All this might help us understand why this film is beautiful. But the final word must be on the reason we might find the “unattractive” beautiful. God entered the world, the philosophers tell us, sub specie contraria (in contrary appearance), in weakness and death, thereby elevating these negatives to the Positive, redeeming what was formerly worthless. Today, then, we can see beauty in all things, even the apparently “ugly”. This is why the Christian can see the face of Christ in the broken and disfigured, and why the cross is held up as perennially exquisite.
If art, as Bernard Lonergan holds, is always “relevant to concrete living” and is “a fundamental element in the freedom of consciousness itself” (because we need perspective to understand our own lives), then Of Gods and Men impels us by its intrinsic beauty to ask how I might change or live my life according to Christian love. And it invites us to follow the Suffering One on his journey up a lonely hill.
Meditation Points
Begin all meditations with the prayer recommended by St. Ignatius. Ask God our Lord for the grace “that all my intentions, actions, and operations may be ordered purely to his service and praise.”
1. Pray on the Last Supper (John 13-17). This is the “farewell discourse” of Jesus. Read the entire discourse, and note any three points or teachings that strike you. When you are finished reading, return to those three points and pray with each of them.
2. Pray on the Garden of Gethsemane (Matt 26: 36-56).
3. Pray on the Way of the Cross and Calvary (Matt 27: 24-54).
Close each meditation with an “Our Father”.

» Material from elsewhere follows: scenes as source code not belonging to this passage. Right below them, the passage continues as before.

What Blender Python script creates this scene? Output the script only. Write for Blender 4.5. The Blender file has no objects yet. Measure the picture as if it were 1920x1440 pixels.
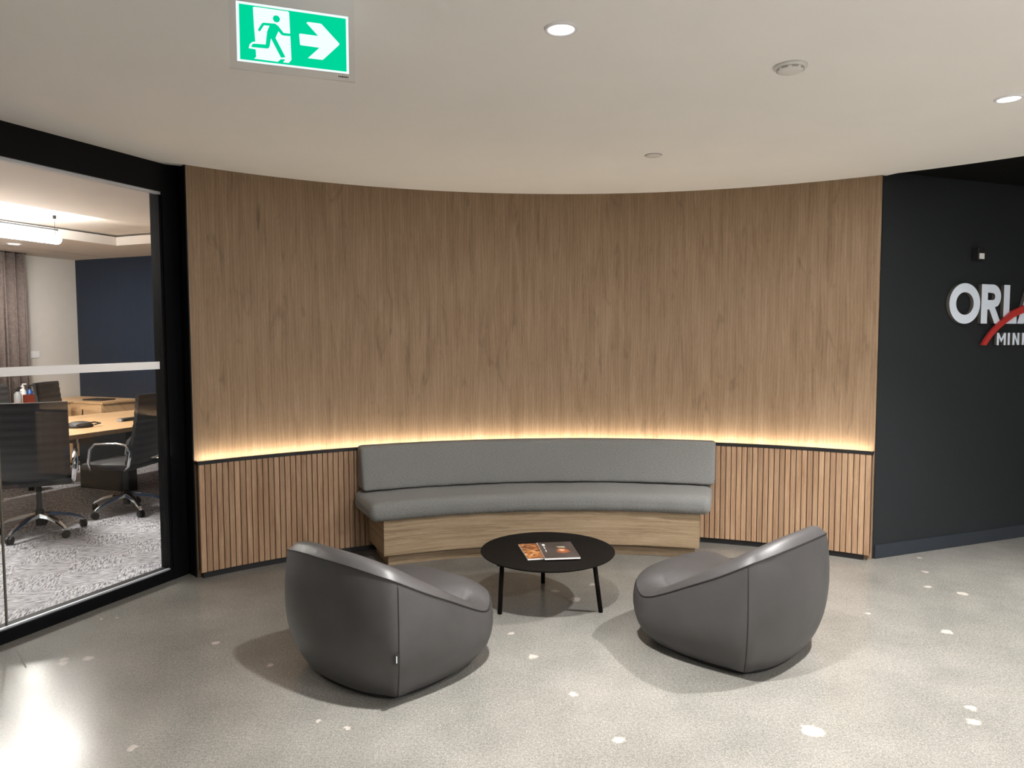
import bpy, bmesh, math, random
from mathutils import Vector, Matrix
random.seed(7)
S = bpy.context.scene
COL = S.collection
R = math.radians
PI = math.pi

# ------------------------------------------------------------------ camera
cam_d = bpy.data.cameras.new('camera'); cam = bpy.data.objects.new('camera', cam_d); COL.objects.link(cam)
CAMH = 1.6
pit, rol = R(3.611), R(0.155)
fw = Vector((0, math.cos(pit), -math.sin(pit))); up0 = Vector((0, math.sin(pit), math.cos(pit))); rt0 = Vector((1, 0, 0))
rt = rt0 * math.cos(rol) - up0 * math.sin(rol); upv = rt0 * math.sin(rol) + up0 * math.cos(rol)
cam.matrix_world = Matrix(((rt.x, upv.x, -fw.x, 0), (rt.y, upv.y, -fw.y, 0), (rt.z, upv.z, -fw.z, CAMH), (0, 0, 0, 1)))
cam_d.sensor_width = 36; cam_d.lens = 1364.3 / 1920 * 36; cam_d.clip_start = 0.05; cam_d.clip_end = 100
S.camera = cam

# ------------------------------------------------------------------ world + view
W = bpy.data.worlds.new('world'); S.world = W; W.use_nodes = True
W.node_tree.nodes['Background'].inputs[0].default_value = (0.9, 0.95, 1, 1)
W.node_tree.nodes['Background'].inputs[1].default_value = 0.02
S.view_settings.view_transform = 'Standard'
try: S.view_settings.look = 'None'
except Exception: pass
S.view_settings.exposure = 0.68; S.view_settings.gamma = 1.0; S.view_settings.use_curve_mapping = False

S.cycles.max_bounces = 6; S.cycles.glossy_bounces = 3; S.cycles.caustics_reflective = False; S.cycles.caustics_refractive = False
WARM = (1.0, 0.97, 0.94)
# lobby downlights, first pair seen, the rest added out of view to brighten the room: x, y, ceiling height, watts from the open lens, watts and spread of the reflector beam
DOWN = [(0.183, 2.735, 2.729, 30, 290, 78), (2.36, 3.528, 2.729, 20, 340, 112), (3.1, 0.3, 2.729, 80, 1800, 66), (1.0, -0.4, 2.729, 6, 1300, 66), (3.6, -1.6, 2.729, 30, 700, 110), (4.75, 2.6, 2.757, 20, 640, 112)]

# ------------------------------------------------------------------ node helpers
def new_mat(name):
    m = bpy.data.materials.new(name); m.use_nodes = True
    nt = m.node_tree; b = nt.nodes['Principled BSDF']
    return m, nt, b
def N(nt, t, **kw):
    n = nt.nodes.new(t)
    for k, v in kw.items():
        if k.startswith('i_'):
            key = k[2:]; key = int(key) if key.isdigit() else key.replace('_', ' ')
            n.inputs[key].default_value = v
        else: setattr(n, k, v)
    return n
def LK(nt, a, b): nt.links.new(a, b)
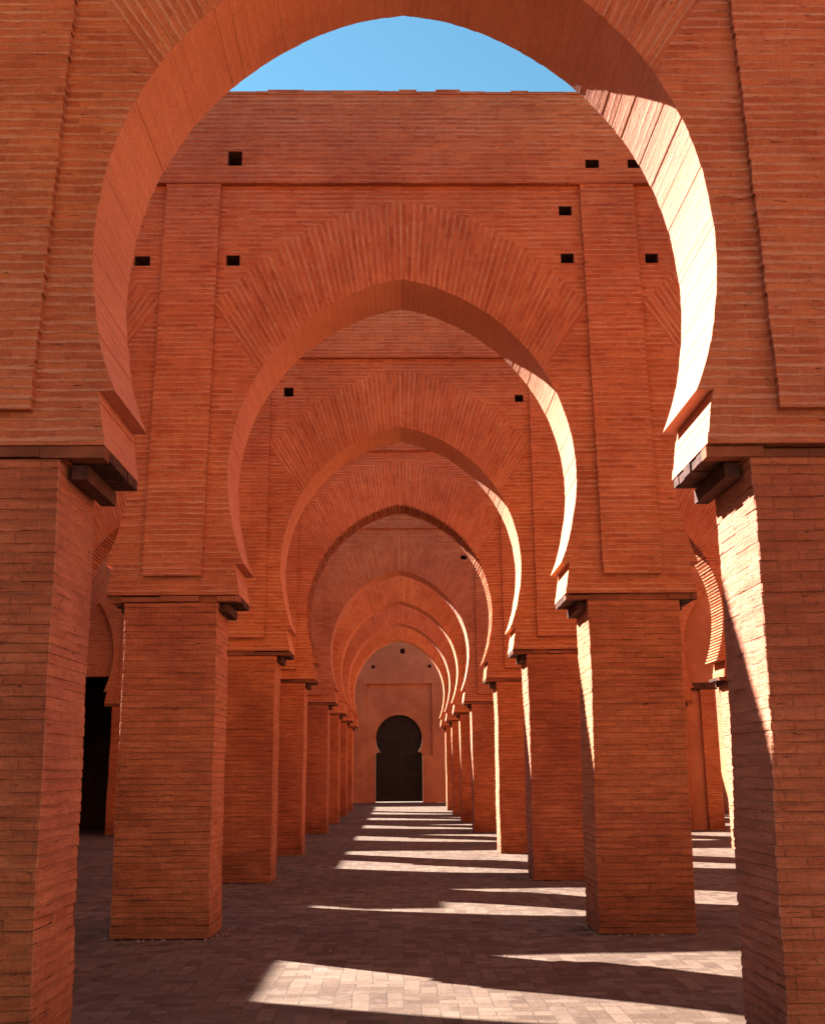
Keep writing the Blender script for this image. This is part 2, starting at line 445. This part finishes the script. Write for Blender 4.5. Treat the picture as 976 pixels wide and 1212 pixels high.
def pier_mesh(rng, w=.98, t=.76, h=Z_CAP, lean=0., z_fix=1.6):
    m = MB(); n = 55; rh = h / n
    fr = .80
    cuts = {}
    prof = []
    # gentle bulge and lean of an old pier
    bx, by = rng.uniform(-.006, .006), rng.uniform(-.005, .005)
    zz = [0.]
    for i in range(n): zz.append(zz[-1] + rng.uniform(.82, 1.18))
    zz = [q * h / zz[-1] for q in zz]
    prev_out = None
    for i in range(n):
        z0 = zz[i]; z2 = zz[i + 1]; z1 = z0 + (z2 - z0) * fr; rl = z2 - z0
        wob = .003 * math.sin(i * .35 + bx * 900)
        hx, hy = w / 2 + wob + .0, t / 2
        ox = bx * math.sin(i * .12) * 1.5 + lean * (zz[i] - z_fix); oy = by * math.sin(i * .15) * 1.5
        worn = .010 if (i < 16 and rng.random() < .25) else 0
        sides = []
        pts = []
        def side(p, q, nx, ny, nb):
            L = math.hypot(q[0] - p[0], q[1] - p[1])
            off = rng.uniform(.1, .22)
            brk = [0] + sorted(min(max((j + off * 2) / nb, .05), .95) for j in range(nb)) + [1]
            for a, b in zip(brk, brk[1:]):
                if b - a < .02: continue
                d = rng.uniform(-.003, .003) - (worn if rng.random() < .3 else 0)
                e = .006 / L
                for s in (a + e, b - e):
                    pts.append((p[0] + (q[0] - p[0]) * s + nx * d + ox, p[1] + (q[1] - p[1]) * s + ny * d + oy, s * L))
        side((-hx, -hy), (hx, -hy), 0, -1, 4); n1 = len(pts)
        side((hx, -hy), (hx, hy), 1, 0, 3); n2 = len(pts)
        side((hx, hy), (-hx, hy), 0, 1, 4); n3 = len(pts)
        side((-hx, hy), (-hx, -hy), -1, 0, 3)
        N = len(pts)
        ins = .004
        inn = []
        for j, (x, y, s) in enumerate(pts):
            inn.append((x - ins * (1 if x > hx * .97 else -1 if x < -hx * .97 else 0), y - ins * (1 if y > hy * .97 else -1 if y < -hy * .97 else 0)))
        for j in range(N):
            k = (j + 1) % N
            a, b = pts[j], pts[k]
            hor = (j < n1 - 1) or (n2 <= j < n3 - 1)
            ua, ub = (a[0], b[0]) if hor else (a[1], b[1])
            def UV(za, zb):
                f = lambda z: .060 * (i + (z - z0) / rl)
                return [(ua, f(za)), (ub, f(za)), (ub, f(zb)), (ua, f(zb))]
            b0 = z0 + .004
            m.quad([(a[0], a[1], b0), (b[0], b[1], b0), (b[0], b[1], z1), (a[0], a[1], z1)], UV(z0 + rl * .10, z0 + rl * .90), 0 if hor else 1)
            ia, ib = inn[j], inn[k]
            m.quad([(a[0], a[1], z1), (b[0], b[1], z1), (*ib, z1 + .002), (*ia, z1 + .002)], UV(z1, z1 + .003))
            m.quad([(*ia, z1 + .002), (*ib, z1 + .002), (*ib, z2 + .003), (*ia, z2 + .003)], UV(z2 - .004, z2), 0 if hor else 1)
            m.quad([(*ia, z0 + .0015), (*ib, z0 + .0015), (b[0], b[1], b0), (a[0], a[1], b0)], UV(z0, z0 + .003))
    m.quad([(-w / 2, -t / 2, h), (w / 2, -t / 2, h), (w / 2, t / 2, h), (-w / 2, t / 2, h)], [(0, 0), (1, 0), (1, 1), (0, 1)])
    return m

def timber_plate(px, yf, rng):
    """layered planks under the springer, with crosswise boards showing from below"""
    m = MB(); hw = HALF - 1.742
    # ragged front boards
    x = px - hw
    while x < px + hw - .02:
        w = min(rng.uniform(.12, .5), px + hw - x)
        d = rng.choice((.004, .012, .03, .045)); z1 = Z_BASE - rng.choice((.003, .010, .022))
        m.box(x, x + w - .003, yf + d, yf + .13, Z_CAP + .006 + rng.uniform(0, .010), z1, 1)
        x += w
    # boards running with the wall, behind
    y = yf + .134
    while y < yf + T - .02:
        w = min(rng.uniform(.11, .16), yf + T - .01 - y)
        m.box(px - hw + rng.uniform(0, .012), px + hw - rng.uniform(0, .012), y, y + w - .012, Z_CAP + .012 + rng.uniform(0, .01), Z_BASE - .002)
        y += w
    return m

def corbel_beam(px, side, yf, rng):
    m = MB(); xi = px + side * .482; xo = px + side * .572
    a, b = min(xi, xo), max(xi, xo)
    y0 = yf + .13 + rng.uniform(0, .03); y1 = yf + T - .015
    m.box(a, b, y0, y1, Z_CAP - .085, Z_CAP + .004)
    return m

# ------------------------------------------------------------------ tagging
def empty(name, loc, label, cat, group=None):
    o = bpy.data.objects.new(name, None); COL.objects.link(o); o.location = loc
    o['label'] = label; o['category'] = cat; o['kind'] = 'thing'
    if group: o['group'] = group
    o.empty_display_size = .2
    return o

WY = {0: -2.0, 1: 5.863, 2: 11.205, 3: 16.594, 4: 21.87, 5: 29.404, 6: 34.98, 7: 40.337, 8: 45.4}
LABEL = {
    0: 'brick arcade wall out of frame behind the viewer',
    1: 'nearest brick arcade wall, its big pointed arch cropped by the frame and showing the sky',
    2: 'second brick arcade wall back, its top edge visible against the blue sky',
    3: 'third brick arcade wall back, two square holes beside its fan of bricks',
    4: 'fourth brick arcade wall back, its arch underside stepped in saw-tooth bricks',
    5: 'fifth brick arcade wall back, small square hole right of its arch, wide bay before it',
    6: 'sixth brick arcade wall back, third smallest of the nested arches',
    7: 'seventh brick arcade wall back, second smallest of the nested arches',
    8: 'farthest and smallest brick arcade wall, standing before the plastered wall with the door'}
TOP = {k: 9.53 for k in WY}; TOP[4] = 9.25

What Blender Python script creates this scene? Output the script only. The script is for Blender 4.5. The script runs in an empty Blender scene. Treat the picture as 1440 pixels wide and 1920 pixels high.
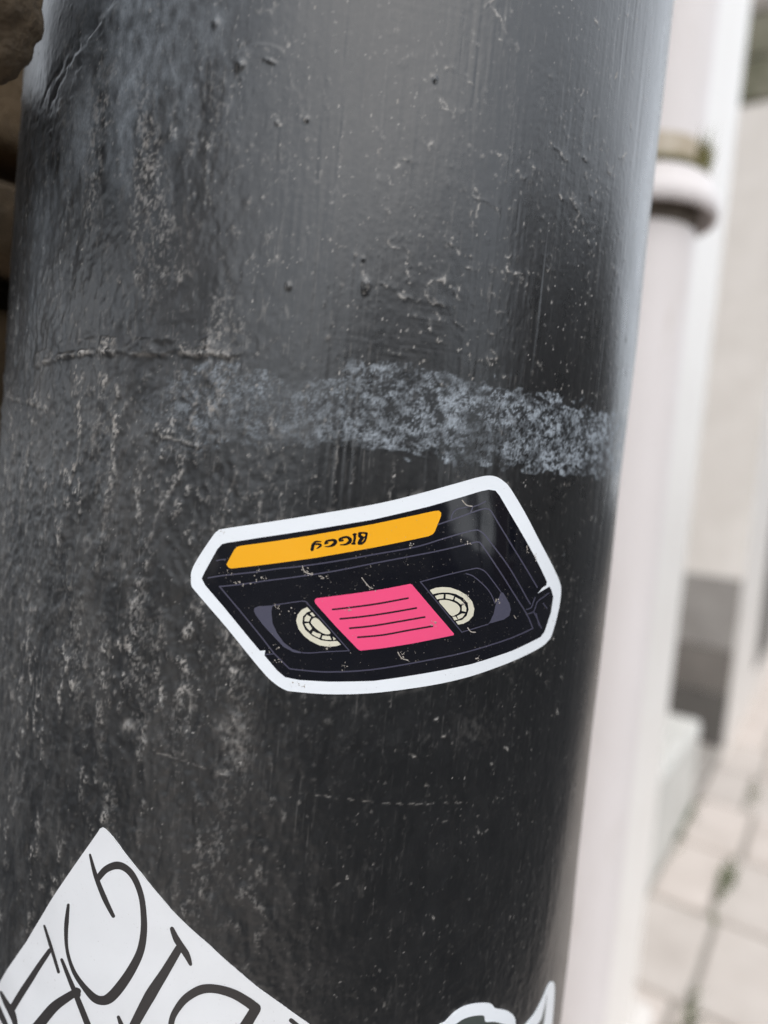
import bpy, bmesh, math, random
import numpy as np
from mathutils import Vector, Matrix, noise
from mathutils.geometry import delaunay_2d_cdt

R = math.radians
random.seed(7)
S = bpy.context.scene
COL = S.collection

# ------------------------------------------------------------------ camera
H = 1.15                                   # lens height above the pavement
PITCH, ROLL, FPX = R(-3.25), R(5.25), 1281.0
Fv = np.array([0, math.cos(PITCH), math.sin(PITCH)])
_R0 = np.array([1.0, 0, 0]); _U0 = np.array([0, -math.sin(PITCH), math.cos(PITCH)])
Rv = _R0*math.cos(ROLL) + _U0*math.sin(ROLL)
Uv = _U0*math.cos(ROLL) - _R0*math.sin(ROLL)
cam = bpy.data.cameras.new('camera'); cam_o = bpy.data.objects.new('camera', cam); COL.objects.link(cam_o)
cam_o.matrix_world = Matrix(((Rv[0], Uv[0], -Fv[0], 0), (Rv[1], Uv[1], -Fv[1], 0), (Rv[2], Uv[2], -Fv[2], H), (0, 0, 0, 1)))
cam.sensor_fit = 'VERTICAL'; cam.sensor_height = 36.0; cam.lens = FPX/1920*36
cam.clip_start = 0.01; cam.clip_end = 2000
cam.dof.use_dof = True; cam.dof.focus_distance = 0.153
cam.dof.aperture_fstop = cam.lens/4.2      # a 4.2 mm pupil, as in a phone
S.camera = cam_o

# ------------------------------------------------------------------ sky, sun, exposure
SUN_AZ, SUN_EL = R(14), R(48)              # azimuth from -Y towards +X
sun_dir = Vector((math.sin(SUN_AZ)*math.cos(SUN_EL), -math.cos(SUN_AZ)*math.cos(SUN_EL), math.sin(SUN_EL)))
w = bpy.data.worlds.new('World'); S.world = w; w.use_nodes = True
nt = w.node_tree; bg = nt.nodes['Background']
sky = nt.nodes.new('ShaderNodeTexSky'); sky.sky_type = 'NISHITA'; sky.sun_disc = False
sky.sun_elevation = SUN_EL; sky.sun_rotation = math.atan2(sun_dir.x, sun_dir.y)
sky.air_density = 1.0; sky.dust_density = 2.0; sky.ozone_density = 1.0
veil = nt.nodes.new('ShaderNodeMix'); veil.data_type = 'RGBA'          # an even overcast veil over the clear sky
veil.inputs[0].default_value = 0.88; veil.inputs[7].default_value = (6.3, 6.65, 7.1, 1)
nt.links.new(sky.outputs[0], veil.inputs[6]); nt.links.new(veil.outputs[2], bg.inputs[0]); bg.inputs[1].default_value = 0.15
sl = bpy.data.lights.new('sun', 'SUN'); sl.energy = 0.5; sl.angle = R(60); sl.color = (1.0, 0.95, 0.89)
so = bpy.data.objects.new('sun', sl); COL.objects.link(so)
so.rotation_euler = sun_dir.to_track_quat('Z', 'Y').to_euler()
S.view_settings.view_transform = 'Standard'; S.view_settings.look = 'None'
S.view_settings.exposure = 0.95
S.cycles.use_denoising = True; S.cycles.denoising_prefilter = 'NONE'; S.cycles.denoising_input_passes = 'RGB_ALBEDO_NORMAL'; S.cycles.use_adaptive_sampling = False; S.view_settings.gamma = 1.0; S.view_settings.use_curve_mapping = False

# ------------------------------------------------------------------ helpers
def tag(o, label=None, cat=None, group=None, kind=None):
    if label: o['label'] = label
    if cat: o['category'] = cat
    if group: o['group'] = group
    if kind: o['kind'] = kind
    return o

def empty(name, loc, **k):
    o = bpy.data.objects.new(name, None); COL.objects.link(o); o.location = loc; o.empty_display_size = .05
    return tag(o, **k)

def link(name, me, parent=None, mat=None, smooth=False):
    o = bpy.data.objects.new(name, me); COL.objects.link(o)
    if parent:
        o.parent = parent; o.matrix_parent_inverse = Matrix.Translation(parent.location).inverted()
    if mat and not me.materials: me.materials.append(mat)
    if smooth: me.polygons.foreach_set('use_smooth', [True]*len(me.polygons))
    return o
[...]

The text of Fr. Christian's letter:
Should it ever befall me, and it could happen today, to be a victim of the terrorism swallowing up all foreigners here, I would like my community, my church, my family, to remember that my life was given to God and to this country. That the Unique Master of all life was no stranger to this brutal departure. And that my death is the same as so many other violent ones, consigned to the apathy of oblivion. I’ve lived enough to know, I am complicit in the evil that, alas, prevails over the world and the evil that will smite me blindly.
I could never desire such a death. I could never feel gladdened that these people I love be accused randomly of my murder. I know the contempt felt for the people here, indiscriminately. And I know how Islam is distorted by a certain Islamism.
This country, and Islam, for me are something different. They’re a body and a soul.
My death, of course, will quickly vindicate those who call me naïve or idealistic, but they must know that I will be freed of a burning curiosity and, God willing, will immerse my gaze in the Father’s and contemplate with him his children of Islam as he sees them. This thank you which encompasses my entire life includes you, of course, friends of yesterday and today, and you too, friend of last minute, who knew not what you were doing. Yes, to you as well I address this thank you and this farewell which you envisaged. May we meet again, happy thieves in Paradise, if it pleases God the Father of us both. Amen. Insha’Allah.